Thanks for the explanation.  So I guess I just got lucky with the first one. :)   Do you have any kind of estimate of how long it will take to generate?

> Date: Wed, 14 Jan 2015 13:27:55 +0000
> From: matt at openssl.org
> To: openssl-users at openssl.org
> Subject: Re: [openssl-users] Generating large DH parameters
> On 14/01/15 12:35, jack seth wrote:
> > I am trying to generate a 16384 bit DH file for testing purposes.   Is
> > it necessary to have a '.rnd' in existence before trying to generate
> > this file?  I generated one which took 4 days to do but the computer had
> > a .rnd file.  I am currently trying to generate another on a system
> > WITHOUT the .rnd file and it has been going 3 WEEKS so far.  Did I just
> > get lucky with the first DH file and it really can take this long (or
> > longer) to make this file or does openssl really need the .rnd file to
> > do this?
> The purpose of the .rnd file is to seed the random number generator with
> entropy before you start. The built-in OpenSSL PRNG will attempt to seed
> itself from various different sources dependent on the platform that you
> are on, e.g. if you have a "/dev/urandom" then it will try to use it.

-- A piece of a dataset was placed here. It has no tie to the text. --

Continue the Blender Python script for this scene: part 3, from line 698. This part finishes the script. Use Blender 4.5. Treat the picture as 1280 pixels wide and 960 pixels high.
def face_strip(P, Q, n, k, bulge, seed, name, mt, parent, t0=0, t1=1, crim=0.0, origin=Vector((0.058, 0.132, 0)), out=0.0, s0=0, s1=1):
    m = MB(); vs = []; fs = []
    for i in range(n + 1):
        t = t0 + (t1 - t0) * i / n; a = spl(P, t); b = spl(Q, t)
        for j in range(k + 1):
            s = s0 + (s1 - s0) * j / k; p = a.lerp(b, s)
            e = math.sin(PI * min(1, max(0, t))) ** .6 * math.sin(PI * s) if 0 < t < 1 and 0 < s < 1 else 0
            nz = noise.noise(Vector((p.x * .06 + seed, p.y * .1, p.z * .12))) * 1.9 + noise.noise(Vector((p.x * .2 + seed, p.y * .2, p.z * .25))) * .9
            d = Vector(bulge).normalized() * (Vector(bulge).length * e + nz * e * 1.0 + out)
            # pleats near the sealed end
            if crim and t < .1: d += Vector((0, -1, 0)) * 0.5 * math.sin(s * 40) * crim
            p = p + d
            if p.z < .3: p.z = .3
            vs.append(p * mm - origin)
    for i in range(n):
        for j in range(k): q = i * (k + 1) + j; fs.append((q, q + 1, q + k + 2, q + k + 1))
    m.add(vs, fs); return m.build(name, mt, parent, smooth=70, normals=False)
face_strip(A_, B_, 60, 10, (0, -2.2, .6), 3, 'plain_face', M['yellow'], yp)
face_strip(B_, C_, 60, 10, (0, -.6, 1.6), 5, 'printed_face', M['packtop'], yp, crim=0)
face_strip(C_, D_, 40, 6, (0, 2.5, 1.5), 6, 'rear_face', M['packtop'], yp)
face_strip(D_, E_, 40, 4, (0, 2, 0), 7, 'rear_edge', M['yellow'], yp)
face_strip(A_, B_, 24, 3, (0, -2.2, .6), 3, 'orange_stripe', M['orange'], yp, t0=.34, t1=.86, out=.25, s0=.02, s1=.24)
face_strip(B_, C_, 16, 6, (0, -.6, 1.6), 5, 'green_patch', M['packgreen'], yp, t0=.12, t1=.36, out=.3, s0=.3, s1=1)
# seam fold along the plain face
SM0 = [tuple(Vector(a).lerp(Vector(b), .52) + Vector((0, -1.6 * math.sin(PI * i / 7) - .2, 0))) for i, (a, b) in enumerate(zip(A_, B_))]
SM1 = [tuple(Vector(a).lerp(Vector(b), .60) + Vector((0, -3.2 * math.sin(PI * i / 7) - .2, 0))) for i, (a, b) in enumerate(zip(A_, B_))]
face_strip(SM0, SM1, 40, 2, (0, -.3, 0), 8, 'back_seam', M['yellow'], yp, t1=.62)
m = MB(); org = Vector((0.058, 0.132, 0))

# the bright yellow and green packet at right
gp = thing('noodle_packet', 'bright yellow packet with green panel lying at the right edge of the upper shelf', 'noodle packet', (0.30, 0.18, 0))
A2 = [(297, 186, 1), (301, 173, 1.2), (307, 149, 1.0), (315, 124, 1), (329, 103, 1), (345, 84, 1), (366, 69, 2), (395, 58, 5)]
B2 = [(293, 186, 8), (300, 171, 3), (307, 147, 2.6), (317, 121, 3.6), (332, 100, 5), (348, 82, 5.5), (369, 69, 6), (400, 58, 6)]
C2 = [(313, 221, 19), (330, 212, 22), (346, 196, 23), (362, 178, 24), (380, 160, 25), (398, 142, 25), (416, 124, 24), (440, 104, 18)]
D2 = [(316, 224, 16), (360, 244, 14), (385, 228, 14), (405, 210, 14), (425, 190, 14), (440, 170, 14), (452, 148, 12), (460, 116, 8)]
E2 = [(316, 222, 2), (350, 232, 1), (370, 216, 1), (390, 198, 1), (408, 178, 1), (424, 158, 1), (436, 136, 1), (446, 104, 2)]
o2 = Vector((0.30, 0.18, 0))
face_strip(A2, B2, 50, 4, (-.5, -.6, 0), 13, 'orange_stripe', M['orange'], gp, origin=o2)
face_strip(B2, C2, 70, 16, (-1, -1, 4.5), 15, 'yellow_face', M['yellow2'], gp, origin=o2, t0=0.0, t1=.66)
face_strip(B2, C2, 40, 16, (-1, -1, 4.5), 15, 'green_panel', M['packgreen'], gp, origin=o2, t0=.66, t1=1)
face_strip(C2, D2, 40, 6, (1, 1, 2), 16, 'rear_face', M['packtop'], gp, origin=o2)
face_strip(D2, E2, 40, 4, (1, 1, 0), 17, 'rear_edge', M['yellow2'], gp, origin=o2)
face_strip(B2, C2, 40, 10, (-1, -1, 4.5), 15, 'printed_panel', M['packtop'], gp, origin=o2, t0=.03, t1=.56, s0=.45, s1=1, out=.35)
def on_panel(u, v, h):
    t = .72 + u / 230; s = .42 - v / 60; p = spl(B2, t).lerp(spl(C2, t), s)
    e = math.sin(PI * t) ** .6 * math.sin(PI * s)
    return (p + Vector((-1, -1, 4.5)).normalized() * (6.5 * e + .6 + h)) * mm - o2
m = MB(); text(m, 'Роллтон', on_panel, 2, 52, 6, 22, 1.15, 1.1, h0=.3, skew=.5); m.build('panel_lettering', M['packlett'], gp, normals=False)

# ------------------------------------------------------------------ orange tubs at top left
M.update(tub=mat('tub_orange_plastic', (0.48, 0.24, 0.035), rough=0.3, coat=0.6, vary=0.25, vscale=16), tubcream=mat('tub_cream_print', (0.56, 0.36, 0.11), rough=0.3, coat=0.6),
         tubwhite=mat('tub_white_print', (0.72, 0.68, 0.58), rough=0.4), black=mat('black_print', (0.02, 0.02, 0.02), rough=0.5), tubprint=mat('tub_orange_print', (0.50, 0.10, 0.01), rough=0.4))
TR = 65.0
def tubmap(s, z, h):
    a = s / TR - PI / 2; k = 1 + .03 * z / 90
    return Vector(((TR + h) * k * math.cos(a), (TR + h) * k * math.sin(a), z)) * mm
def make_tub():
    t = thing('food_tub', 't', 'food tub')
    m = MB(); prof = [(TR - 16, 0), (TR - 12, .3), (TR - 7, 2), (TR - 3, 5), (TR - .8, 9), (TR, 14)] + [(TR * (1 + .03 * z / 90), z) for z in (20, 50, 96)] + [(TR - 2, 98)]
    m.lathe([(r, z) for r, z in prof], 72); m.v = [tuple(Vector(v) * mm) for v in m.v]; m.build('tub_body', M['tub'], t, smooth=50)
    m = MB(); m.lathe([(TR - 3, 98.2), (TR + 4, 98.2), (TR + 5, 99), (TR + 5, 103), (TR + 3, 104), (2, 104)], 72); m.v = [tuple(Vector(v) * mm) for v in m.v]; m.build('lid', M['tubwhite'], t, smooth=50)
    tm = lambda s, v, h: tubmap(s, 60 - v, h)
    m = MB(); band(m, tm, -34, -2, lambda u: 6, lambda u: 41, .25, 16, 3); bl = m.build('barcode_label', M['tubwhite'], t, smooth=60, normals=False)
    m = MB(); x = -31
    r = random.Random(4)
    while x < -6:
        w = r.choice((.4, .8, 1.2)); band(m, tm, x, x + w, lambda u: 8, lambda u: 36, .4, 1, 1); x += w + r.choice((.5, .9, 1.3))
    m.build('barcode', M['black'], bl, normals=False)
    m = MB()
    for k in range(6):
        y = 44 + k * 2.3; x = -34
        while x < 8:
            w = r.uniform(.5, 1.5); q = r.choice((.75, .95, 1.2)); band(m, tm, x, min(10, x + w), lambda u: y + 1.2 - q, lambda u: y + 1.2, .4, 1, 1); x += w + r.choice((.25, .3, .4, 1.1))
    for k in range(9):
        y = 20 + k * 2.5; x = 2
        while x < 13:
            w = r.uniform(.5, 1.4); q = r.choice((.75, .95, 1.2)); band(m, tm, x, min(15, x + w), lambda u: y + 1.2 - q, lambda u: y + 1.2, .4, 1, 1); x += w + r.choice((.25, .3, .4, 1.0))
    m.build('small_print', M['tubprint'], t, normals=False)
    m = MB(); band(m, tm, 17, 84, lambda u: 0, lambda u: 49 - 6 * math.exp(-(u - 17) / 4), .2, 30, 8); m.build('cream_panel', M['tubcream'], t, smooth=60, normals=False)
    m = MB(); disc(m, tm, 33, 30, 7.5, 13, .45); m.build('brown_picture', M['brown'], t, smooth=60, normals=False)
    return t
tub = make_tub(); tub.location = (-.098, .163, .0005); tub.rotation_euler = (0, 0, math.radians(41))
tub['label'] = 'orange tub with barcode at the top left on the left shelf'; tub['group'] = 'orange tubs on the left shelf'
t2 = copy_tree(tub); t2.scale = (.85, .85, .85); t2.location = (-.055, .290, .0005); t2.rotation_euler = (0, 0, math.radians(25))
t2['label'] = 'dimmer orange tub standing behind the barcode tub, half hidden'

> Some platforms may have very restricted access to entropy sources, and
> on those platforms a .rnd file might be particularly useful. Assuming
> you are using a relatively modern desktop machine this is unlikely to be
> a problem for you.
> If the PRNG has not been seeded with sufficient entropy then it will
> fail with the "PRNG not seeded" error:
> https://www.openssl.org/support/faq.html#USER1
> The fact that you have not seen that error means that the PRNG believes
> it has been sufficiently seeded. The method that was used to seed the
> PRNG will not have a subsequent impact on its performance.
> In other words, the presence or otherwise of the .rnd file will not
> impact the performance once seeding is complete.
> The reason it is taking so long is that 16384 bits is GIGANTIC!